Similarly, while the court ruled that there is no constitutional imperative for the government to report to Parliament on the use of section 184.4, we believe the requirement in Bill C-55 that this be done is a positive step, obviously, as it provides an important safeguard needed to balance the interests of the state in preventing harm and prosecuting crime with the obligation to protect section 8 charter rights.
Finally, we are a bit puzzled, however, as to why Bill C-55 limits section 184.4 interceptions to the large number of offences listed in section 183 of the Criminal Code. True, it was the opinion of Justice Davies, the trial judge in Tse, that section 184.4 should be limited to offences enumerated in section 183. However, the Supreme Court disagreed, in the appeal:
There may be situations that would justify interceptions under s. 184.4 for unlawful acts not enumerated in s. 183. We prefer the conclusion of Dambrot J. in Riley...that the scope of the unlawful act requirement is sufficiently, if not more, circumscribed for constitutional purposes, by the requirement that the unlawful act must be one that would cause serious harm to persons or property.... No meaningful additional protection of privacy would be gained by listing the unlawful acts that could give rise to such serious harm. The list of offences in s. 183 is itself very broad; however, Parliament chose to focus upon an unlawful act that would cause serious harm. We see no reason to interfere with that choice....

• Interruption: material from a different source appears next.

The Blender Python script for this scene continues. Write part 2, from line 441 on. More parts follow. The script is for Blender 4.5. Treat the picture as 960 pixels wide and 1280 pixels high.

...the serious harm threshold is a meaningful and significant legal restriction on s. 184.4 and is part of this Court’s jurisprudence in a number of different contexts....
...this threshold is also consistent with the police practice surrounding s. 184.4.
It appears that Bill C-55 is an admission by the government that police forces already dispose of necessary legal powers to act to intercept incidents of cybercrime involving children or terrorism for that matter. We are thus a bit puzzled as to why the government went ahead and introduced Bill C-30 only to withdraw it.